A Technology Pattern from
Patterns for Personal Web Sites
The World Wide Web was invented to disseminate information. One of the ways it did this was by establishing a simple, standard document format. Deciding how to render it for viewing was left to whatever browser a person chose to use. Diversity was encouraged. From this came Lynx, a text-only browser, and the first widely popular graphic browser, Mosaic.
The ascendancy of Netscape Navigator, and later Internet Explorer, brought proprietary extensions to HTML. The result was pages optimized for specific browsers. Diversity languished, and unusable or partly broken sites became common. Sites created to share information ended up hiding it.
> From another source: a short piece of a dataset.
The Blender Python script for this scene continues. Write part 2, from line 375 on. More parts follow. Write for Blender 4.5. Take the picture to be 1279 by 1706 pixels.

Therefore, make your site open to all visitors by supporting all browsers.
There are several audiences to consider, each with their own requirements:
people using older browsers or alternative browsers (e.g., text or PDA browsers) might not be able to use all the latest data formats, so choose an Appropriate Format. If you choose a format that isn't widely supported, design for Graceful Failure.
people using future browsers -- you can't guess what new browsers will allow, so write Valid Markup.
people reading your site offline -- make it easy for them to do so by ensuring Offline Readability.
While designing for a particular browser might seem the best choice now, it might cause problems later. The browser could lose popularity, or later versions of the same browser might break browser-specific code (e.g., Netscape versions 3 & 4).